Houdini Flocks of Rubber Toy (POPNET)
Blender Boids with Flock of Birds
Workflow & Level of Difficulty
Blender wins this category by far! The boids system in Blender only took a few seconds to create and minutes to tweak. Just watch the Blender Boids tutorial I made and you’ll be an expert on Boids in less than 10min. If you wanted to be fancy, you could spend more time on it perfecting it. The level of difficulty is zero and the learning curve only takes 10min, with tons of content on Youtube with video tutorials on Blender’s Boids system.

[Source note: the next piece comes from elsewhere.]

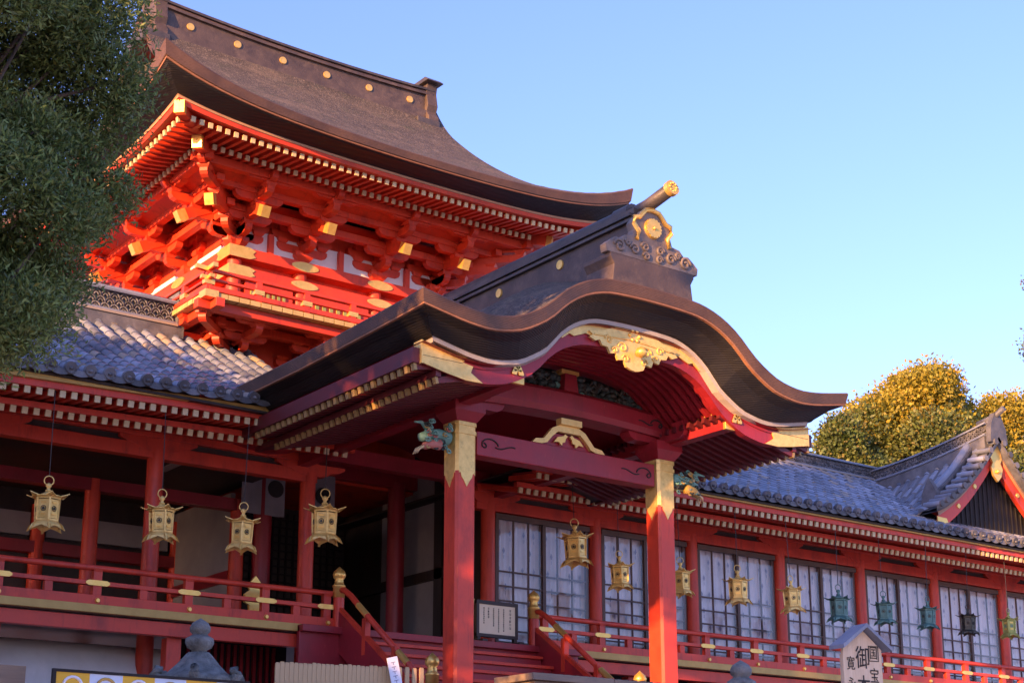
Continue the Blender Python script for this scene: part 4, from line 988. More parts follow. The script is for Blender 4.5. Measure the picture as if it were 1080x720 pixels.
# ------------------------------------------------------------------ stairs
stairs = thing('wooden_staircase', 'red wooden stairs with gold-capped newels climbing into the porch', 'stairs', (X0, 18.8, .4))
SX0, SX1 = 11.70, 15.36; n = 10
m = MB(); m.bx(11.2, 15.9, 14.9, 17.55, .4, 1.28, 'crimson'); m.bx(11.15, 15.95, 14.85, 17.55, 1.28, 1.34, 'crimson'); m.build('landing', stairs)
tr = MB(); tr.bx(0, SX1 - SX0 - .12, 0, .30, -.05, 0, 'vermilion'); tr.bx(.002, SX1 - SX0 - .122, .05, .08, -.2, -.05, 'crimson'); pr = None
for k in range(1, n):
    t = k / n; L = (SX0 + .06, 17.5 + 2.45 * (k - 1) / (n - 1), 1.34 + (DECK - 1.34) * t)
    if pr is None: pr = tr.build('tread', stairs, loc=L, bevel=.006)
    else: dup(pr, None, stairs, L)
m = MB(); m.bx(11.0, 16.2, 19.90, 19.98, 2.2, DECK - .02, 'crimson'); m.bx(11.0, 16.2, 19.80, 21.4, DECK - .10, DECK, 'crimson'); m.build('riser_board', stairs, bevel=.006)
for x in (SX0, SX1):
    m = MB(); m.prism([(17.45, 1.34), (17.45, 1.75), (20.0, 3.45), (20.0, 2.85), (17.8, 1.34)], (x - .04, 0, 0), (0, 1, 0), (0, 0, 1), (.08, 0, 0), 'crimson'); sg = m.build('stringer', stairs, bevel=.005)
    rp = [(x, 20.0, 3.72), (x, 19.85, 3.71), (x, 19.65, 3.60), (x, 19.3, 3.34), (x, 17.6, 2.12)]
    m = MB(); m.tube(rp, .045, 'vermilion', 10); hr = m.build('handrail', stairs)
    for p in (rp[3], (x, 18.2, 2.55)): 
        m = MB(); d = V(0, 1.7, 1.22).normalized(); m.cyl(Vector(p) - d * .16, Vector(p) + d * .16, .05, .05, 'gold', 10); m.build('gold_band', hr)
    m = MB(); m.beam((x, 20, 3.44), (x, 17.55, 1.84), .06, .12, 'vermilion'); m.build('lower_rail', stairs)
    m = MB(); m.bx(-.045, .045, -.045, .045, -.25, .28, 'vermilion'); pr = None
    for y in (19.2, 18.4, 17.8):
        z = lerp(1.9, 3.42, (y - 17.5) / 2.5)
        if pr is None: pr = m.build('baluster', stairs, loc=(x, y, z))
        else: dup(pr, None, stairs, (x, y, z))
nw = MB(); nw.cyl((0, 0, 0), (0, 0, .74), .085, .085, 'vermilion', 14)
gc = MB(); gc.lathe((0, 0, .56), [(.09, 0), (.092, .16), (.098, .165), (.098, .185), (.078, .20), (.066, .24), (.07, .255), (.06, .27), (.092, .31), (.10, .35), (.082, .40), (.035, .44), (.001, .475)], 'gold', 18); p0 = None
for L in ((SX0, 20.0, DECK - .1), (SX1, 20.0, DECK - .1), (SX0 - .02, 17.45, 1.34 + .18), (SX1 + .02, 17.45, 1.34 + .18)):
    if p0 is None: p0 = nw.build('newel', stairs, loc=L); q0 = gc.build('gold_finial', p0, loc=L)
    else: p1 = dup(p0, None, stairs, L); dup(q0, None, p1, L)
m = MB(); m.bx(-.085, .085, -.085, .085, 0, .2, 'vermilion'); k0 = None

# ------------------------------------------------------------------ hanging lanterns
def lantern(metal, dark, glow, name, label):
    root = thing(name, label, 'lantern')
    def hexpts(r, z, rot=0): return [V(r * math.cos(R(60 * k + 30) + rot), r * math.sin(R(60 * k + 30) + rot), z) for k in range(6)]
    m = MB(); hp = hexpts(.15, -.56); tp = hexpts(.162, -.27)      # six-sided fire box
    for k in range(6):
        a, b, c, d = hp[k], hp[(k + 1) % 6], tp[(k + 1) % 6], tp[k]
        nrm = ((b - a).cross(d - a)).normalized()
        m.beam(a, d, .022, .022, metal); m.beam(a, b, .024, .028, metal); m.beam(d, c, .024, .028, metal)
        e = .84; cc = (a + b + c + d) / 4
        q = [cc + (p - cc) * e - nrm * .004 for p in (a, b, c, d)]
        m.add(q, [(0, 1, 2, 3)], metal); cen = cc + nrm * .004
        u = (b - a).normalized(); v = V(0, 0, 1)
        for zz in (-.075, .078): m.prism([(-.035, zz - .012), (.035, zz - .012), (.035, zz + .012), (-.035, zz + .012)], cen, u, v, nrm * .004, glow)
        m.tube([cen + u * (.032 * math.cos(t)) + v * (.034 * math.sin(t)) for t in frange(0, 2 * math.pi, 13)[:-1]], .005, dark, 4, True)
        m.prism([(-.014, -.018), (.014, -.018), (.02, .0), (0, .024), (-.02, 0)], cen, u, v, nrm * .004, dark)
    m.build('fire_box', root)
    m = MB(); 
    m.lathe((0, 0, 0), [(.135, -.262), (.145, -.25), (.12, -.232), (.075, -.21), (.045, -.19), (.035, -.175), (.001, -.17)], metal, 6, False, R(30))
    for k in range(6):       # upturned petals of the roof
        a = R(60 * k + 30); u = V(math.cos(a), math.sin(a), 0); s_ = V(-u.y, u.x, 0)
        p = [u * .09 + V(0, 0, -.235), u * .17 + s_ * .055 + V(0, 0, -.245), u * .215 + s_ * .02 + V(0, 0, -.222), u * .245 + V(0, 0, -.205), u * .215 - s_ * .02 + V(0, 0, -.222), u * .17 - s_ * .055 + V(0, 0, -.245)]
        m.add(p + [x - V(0, 0, .012) for x in p], [(0, 1, 2, 3, 4, 5), (11, 10, 9, 8, 7, 6)] + [(i, 6 + i, 6 + (i + 1) % 6, (i + 1) % 6) for i in range(6)], metal)
        a2 = R(60 * k); u = V(math.cos(a2), math.sin(a2), 0); s_ = V(-u.y, u.x, 0)
        p = [u * .08 + V(0, 0, -.24), u * .15 + s_ * .07 + V(0, 0, -.25), u * .17 + V(0, 0, -.24), u * .15 - s_ * .07 + V(0, 0, -.25)]
        m.add(p + [x - V(0, 0, .01) for x in p], [(0, 1, 2, 3), (7, 6, 5, 4)] + [(i, 4 + i, 4 + (i + 1) % 4, (i + 1) % 4) for i in range(4)], metal)
    m.v = [(x * 1.18, y * 1.18, z) for x, y, z in m.v]
    m.build('roof', root)
    m = MB()
    for k in range(6):       # flared skirt cut to points
        a = R(60 * k + 60); u = V(math.cos(a), math.sin(a), 0); s_ = V(-u.y, u.x, 0)
        p = [u * .10 + s_ * .062 + V(0, 0, -.565), u * .145 + s_ * .10 + V(0, 0, -.625), u * .175 + s_ * .11 + V(0, 0, -.70), u * .15 + s_ * .06 + V(0, 0, -.665), u * .145 + V(0, 0, -.635), u * .15 - s_ * .06 + V(0, 0, -.665), u * .175 - s_ * .11 + V(0, 0, -.70), u * .145 - s_ * .10 + V(0, 0, -.625), u * .10 - s_ * .062 + V(0, 0, -.565)]
        q = [x - u * .008 for x in p]
        m.add(p + q, [(0, 1, 7, 8), (1, 2, 3), (1, 3, 4), (1, 4, 7), (7, 4, 5), (7, 5, 6), (17, 16, 10, 9), (12, 11, 10), (13, 12, 10), (16, 13, 10), (14, 13, 16), (15, 14, 16)], metal)
    m.lathe((0, 0, 0), [(.001, -.60), (.07, -.595), (.12, -.575), (.13, -.565), (.12, -.555), (.001, -.553)], metal, 6, False, R(30))
    m.v = [(x * 1.25, y * 1.25, z) for x, y, z in m.v]
    m.build('skirt', root)
    m = MB(); m.lathe((0, 0, 0), [(.03, -.175), (.045, -.16), (.025, -.145), (.022, -.125), (.042, -.10), (.035, -.075), (.012, -.06), (.001, -.055)], metal, 12)
    fn = m.build('finial', root)
    m = MB(); m.tube([(.062 * math.cos(t), 0, -.028 + .062 * math.sin(t)) for t in frange(0, 2 * math.pi, 21)[:-1]], .0085, 'iron' if dark == 'ink' else metal, 6, True); m.build('ring', fn)
    m = MB(); m.cyl((0, 0, .03), (0, 0, 1.25), .0065, .0065, 'iron', 5); m.build('chain', root)
    return root
GOLDL = lantern('old_gold', 'dark_bronze', 'gold', 'hanging_lantern', 'x')
GRN = lantern('verdigris', 'dark_bronze', 'verdigris', 'hanging_lantern', 'x')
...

If I were to recreate a similar scene in Houdini, it wouldn’t be as easy. Creating a Boids-like particle system may require some more time when compared to the Blender Boids workflow, however there are several different ways you could create this effect in Houdini which gives way more flexibility and leaves a lot more room for creativity. You can use Houdini’s particles network to create the same follow goal effect. And POPNET (particles network) in Houdini provides a lot of different POP forces, effects, vector fields, and many different node features to manipulate the particles and instance a character onto the particles to create a similar Blender Boids effect and more.
Crowds in Houdini
Crowds in Houdini will allow you to attach your favorite rigged characters which will make the scene much more interesting! Crowds in Houdini contain triggers that adds more intelligence to the swarm of characters and you’ll find that creating realistic crowd battle scenes are much easier in Houdini.
Large Scale
These are all questions that I think Houdini will always come on top, because of the fact Houdini was designed to handle large amounts of data without the UI becoming sluggish. Blender on the other hand, becomes quite sluggish very quickly when you increase the poly count or increase the scale of your scene.
Affordability
Blender is free and that means a lot, because affordability is a huge factor to consider when working on any project. Budgeting needs to be taken into account even when working on personal projects! It doesn’t matter if you’re super rich, if you don’t optimize your scene, you will eventually run out of resources to be able to handle large scenes. So it’s not always about money or how much fancy hardware you throw at the application. You need to budget your ram, time, and computer resources for any project!
Power of Procedural
Blender may be free, but it lacks the procedural workflow that Houdini has to offer. Houdini can allow users to easily create generators or asset nodes called HDA’s that will create larger assets very easily. This means you can potentially be a one-person army when it comes to down to creating a large project and still get the work done in a timely fashion. Blender being free, but not as the procedural level that Houdini is on may be hard to do everything all by yourself for certain projects. For example, you may need to buy certain assets to be used in your Boids simulation, like animated swimming fishes that are instanced in the Boids Particle simulation. You could manually model each asset and create your own asset library to use, but I think Houdini may win this round, because of Houdini’s procedural workflow allowing users to create assets with a much faster workflow.